External conditions are heating up. Stock markets around the world are hitting new records. Oil is rising. Oil at $100 a barrel and gold at $1,700 may return, unless the Fed tightens and withdraws its mountain of excess liquidity pretty fast. In the US, companies that are not much leveraged may be able to stand higher interest rates. Countries with better pegs like China and Malaysia are already allowing the exchange rate to appreciate against the dollar. Floating rates are floating up. Whether this phenomenon will moderate the REER index (through a fall in the nominal effective index) and reduce the need to depreciate and generate more inflation remains to be seen.

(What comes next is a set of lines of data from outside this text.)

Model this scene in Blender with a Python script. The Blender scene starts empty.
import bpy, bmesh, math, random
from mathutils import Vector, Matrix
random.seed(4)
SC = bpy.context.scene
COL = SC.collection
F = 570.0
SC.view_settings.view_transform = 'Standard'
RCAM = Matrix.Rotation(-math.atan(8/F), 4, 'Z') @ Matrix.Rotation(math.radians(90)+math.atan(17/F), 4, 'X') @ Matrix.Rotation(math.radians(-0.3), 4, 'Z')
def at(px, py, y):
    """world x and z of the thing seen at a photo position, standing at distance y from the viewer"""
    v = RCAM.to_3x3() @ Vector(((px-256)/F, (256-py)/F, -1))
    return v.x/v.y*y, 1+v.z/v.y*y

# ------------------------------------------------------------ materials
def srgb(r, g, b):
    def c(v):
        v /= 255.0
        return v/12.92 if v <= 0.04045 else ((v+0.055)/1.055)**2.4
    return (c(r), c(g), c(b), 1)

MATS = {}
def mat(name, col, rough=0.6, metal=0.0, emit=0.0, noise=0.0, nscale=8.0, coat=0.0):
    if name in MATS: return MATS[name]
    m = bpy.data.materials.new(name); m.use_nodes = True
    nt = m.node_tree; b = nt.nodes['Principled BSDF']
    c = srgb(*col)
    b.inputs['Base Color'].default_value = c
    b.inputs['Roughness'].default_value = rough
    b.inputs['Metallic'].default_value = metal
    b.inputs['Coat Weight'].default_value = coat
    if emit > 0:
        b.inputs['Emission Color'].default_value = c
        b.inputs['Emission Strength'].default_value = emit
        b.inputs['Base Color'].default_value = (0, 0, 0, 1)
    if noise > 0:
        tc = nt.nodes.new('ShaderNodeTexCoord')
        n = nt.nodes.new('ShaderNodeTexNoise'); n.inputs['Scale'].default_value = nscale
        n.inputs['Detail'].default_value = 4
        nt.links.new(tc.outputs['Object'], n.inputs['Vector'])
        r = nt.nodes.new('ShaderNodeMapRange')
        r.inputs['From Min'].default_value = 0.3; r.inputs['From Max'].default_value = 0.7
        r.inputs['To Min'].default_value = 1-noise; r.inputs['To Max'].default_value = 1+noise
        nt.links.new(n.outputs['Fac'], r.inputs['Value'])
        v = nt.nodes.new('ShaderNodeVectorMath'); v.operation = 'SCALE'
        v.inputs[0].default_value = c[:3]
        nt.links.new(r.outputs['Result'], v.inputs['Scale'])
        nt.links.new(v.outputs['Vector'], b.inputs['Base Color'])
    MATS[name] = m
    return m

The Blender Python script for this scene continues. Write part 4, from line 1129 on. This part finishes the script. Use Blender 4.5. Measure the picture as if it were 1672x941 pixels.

One mercy of defending the peg, and having BOP crises in quick succession – even if the currency is not allowed to re-appreciate – is that banking crises are avoided.
If an inflationary crawling peg like 2001-2008, or the 1980s is operated (helped by REER targeting), bubbles will also become bigger, and finance companies and banks will get into trouble when rates are eventually hiked.
Sri Lanka’s planned modified inflation targeting regime is full of holes. It is not just the over-dependence on targeting core inflation that is troubling. There is also a plan to manage the exchange rate with forex auctions, indicating that a glorified peg will be operated.
A 4-6% inflation target will then give enough room for the Central Bank to delay rate hikes in 2019, sterilise the forex auctions and run headlong into another BOP crisis; and then an ‘overvalued currency’ will be blamed.